How to Have Sex Without Waking the Kids




Sex doesn’t seem right without moans, screams, and rattling headboards. But sometimes—like when you’ve got paper-thin walls between you, the kids, and your visiting in-laws—it’s either quiet sex or no sex at all.
But take heed: Sneaky, quiet sex doesn’t require super-gluing your mouth shut and sticking with slow-and-steady missionary. With the right DIY soundproofing tactics, you can get outside the bedroom, pull out some acrobatics—like these 45 Sex Positions Every Couple Should Try—and muffle your toe-curling moans.

1. Build a Blanket Fort

Throw some more pillows on the bed and hide under the covers: When higher-frequency sound waves enter the blankets, they turn into tiny vibrations that get stuck between the fibers, says Tom Player, director of Lost Track Productions, who has composed trailer music for The Hobbit and Game of Thrones.
Most soft objects—a sofa, a bed—absorb some sound waves, but pillows and blankets are among the best absorbers lying around the average house.
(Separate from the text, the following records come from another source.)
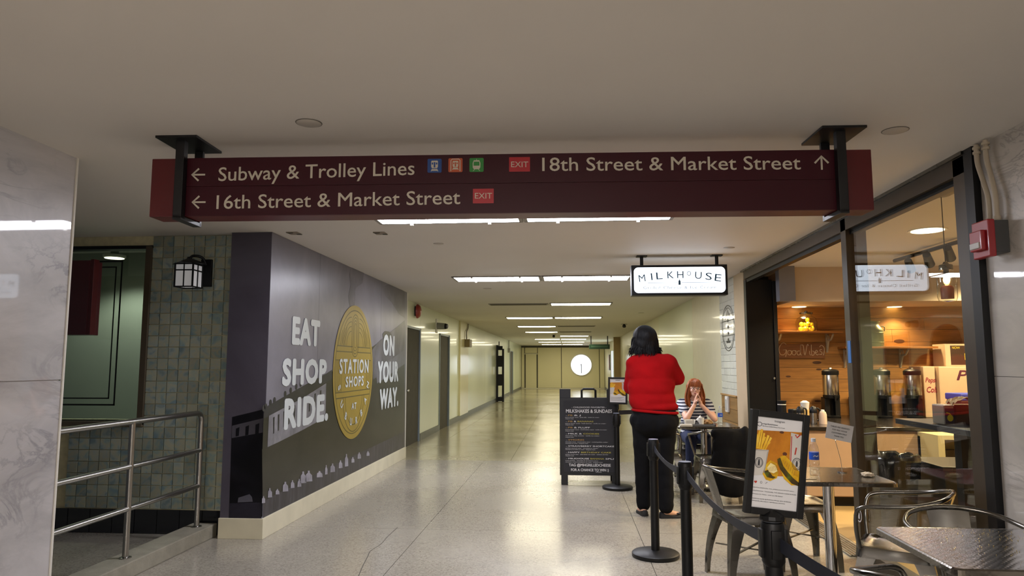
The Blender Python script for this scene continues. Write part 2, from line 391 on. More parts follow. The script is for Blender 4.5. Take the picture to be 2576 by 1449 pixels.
# corridor right wall
wr = MB().box(XR+.012, XR+.3, 10.3, YF, 0, H).build('wall_right', M_joint, kind='structure')
M_wallr = mat('pale_cream_enamel', 'cfcdae', .35, var=.05, scale=.8, coat=.25)
for a, c, m in ((10.3, 12.6, mat('pale_beige_enamel', 'd2cbb0', .35, var=.05, coat=.2)), (12.6, 17.2, M_wallg), (17.2, 21.8, M_wallr), (21.8, 26.2, M_wallr), (26.2, 30.6, M_wallr), (30.6, 33, M_wallr), (36, YF, M_wallr)):
    MB().box(XR, XR+.012, a+.004, c-.004, .12, H).build('panel', m, wr)
MB().box(XR, XR+.012, 33, 36, 2.1, H).build('panel', M_wallr, wr)
MB().box(XR-.02, XR, 10.3, YF, 0, .13).build('baseboard_right', M_base, kind='structure')
MB().box(1.88, XR, 29.9, 30.25, 0, H).build('column', mat('brown_column', '9a8358', .5, var=.1), wr)
# lit shop window far down the right side
win = MB().box(XR-.015, XR+.012, 33, 36, .13, 2.1).build('window_1', emat('window_light', 'cfe0d4', 1.6), kind='structure')
for yy in (33, 34.5, 36): MB().box(XR-.04, XR, yy-.04, yy+.04, .13, 2.12).build('frame', M_dark, win)
for yy in (31.6, 37.6):
    q = thing('wall_poster', (XR, yy, 1.2), 'small dark framed poster on the far right wall '+('in front of' if yy < 33 else 'beyond')+' the bright window', 'poster', 'posters on the far right wall')
    MB().box(XR-.04, XR-.001, yy-.35, yy+.35, 1.15, 1.95).build('frame', M_dark, q)
    MB().box(XR-.045, XR-.04, yy-.28, yy+.28, 1.22, 1.88).build('print', mat('poster_red', '8a3a2c', .5), q)
# door 1 (worn metal), door 2 (dark opening), door 3 far
M_door = mat('worn_bronze_door', '6f6a4e', .3, metal=.6, var=.45, scale=2.5, stretch=(1, 4, .6), rvar=.12)
d = MB().box(XL-.1, XL-.02, D1[0]+.03, D1[1]-.03, .01, 2.08).build('door_1', M_door, kind='structure')
M_jamb = mat('jamb_blue_grey', '7f8b92', .4, var=.1)
fr = MB(); fr.box(XL-.1, XL+.015, D1[0]-.02, D1[0]+.03, 0, 2.12); fr.box(XL-.1, XL+.015, D1[1]-.03, D1[1]+.03, 0, 2.12); fr.box(XL-.1, XL+.015, D1[0]-.02, D1[1]+.03, 2.08, 2.12)
fr.build('frame', M_jamb, d)
kn = MB(); kn.ell((XL+.02, D1[0]+.12, .98), (.035, .03, .03)); kn.cone((XL-.03, D1[0]+.12, .98), (XL+.02, D1[0]+.12, .98), .012); kn.build('knob', M_chrome, d, smooth=True)
n = MB().box(XL-.02, XL-.016, 12.62, 13.05, 1.42, 1.86).build('notice', mat('notice_paper', 'a89a78', .6, var=.15), d)
MB().box(XL-.016, XL-.014, 12.66, 13.01, 1.68, 1.84).build('notice_header', mat('notice_red', '7a3a2c', .6), n)
for k in range(5): MB().box(XL-.016, XL-.015, 12.68, 12.99-.04*(k % 2), 1.62-.038*k, 1.635-.038*k).build('print_line', M_joint, n)
d = MB().box(XL-.25, XL-.2, D2[0], D2[1], .01, 2.08).build('door_2', mat('door_black', '0c0d0c', .5), kind='structure')
fr = MB(); fr.box(XL-.2, XL+.015, D2[0]-.02, D2[0]+.03, 0, 2.12); fr.box(XL-.2, XL+.03, D2[1]-.05, D2[1]+.03, 0, 2.12); fr.box(XL-.2, XL+.015, D2[0]-.02, D2[1]+.03, 2.08, 2.12)
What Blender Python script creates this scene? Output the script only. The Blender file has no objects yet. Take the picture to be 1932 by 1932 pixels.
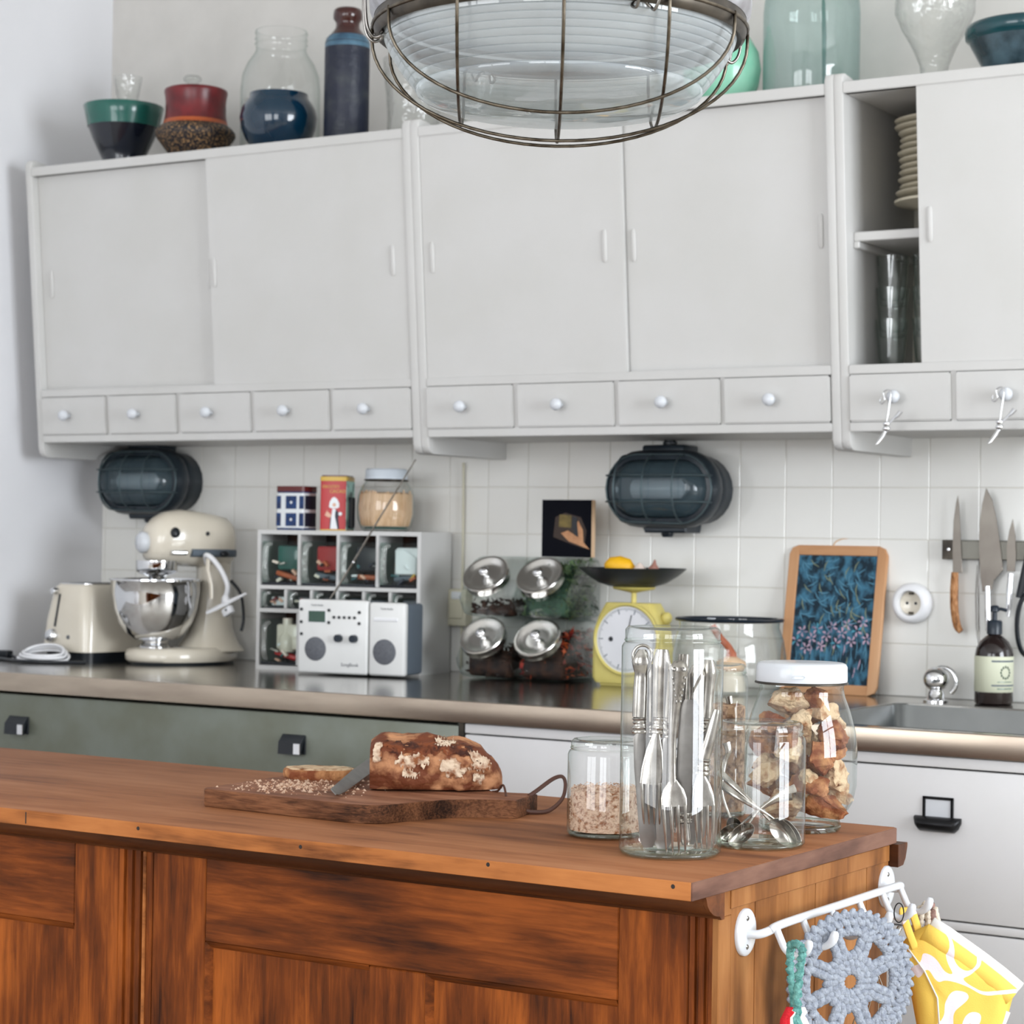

However, you’ll still need to keep the moans to a minimum: Blankets can only absorb so much sound, and won’t really touch the deeper notes, he says.

2. Hop in the Shower

This masturbation location is also great for a twosome. And it’s not just because showers are noisy. Water actually karate-chops sounds into millions of little pieces. “As the shower water comes down, the sound waves will physically bump into the droplets at countless points,” explains Maria Canul, a former acoustics engineer with the Sound Research Corporation. “Each time this happens, it will slow down the waves, change their shape, and chop them up.”


Remember, though, that the hot water also loosens your vocal chords. And besides turning you into an ace shower singer, H2O makes your voice deeper and more apt to carry throughout the house, she says.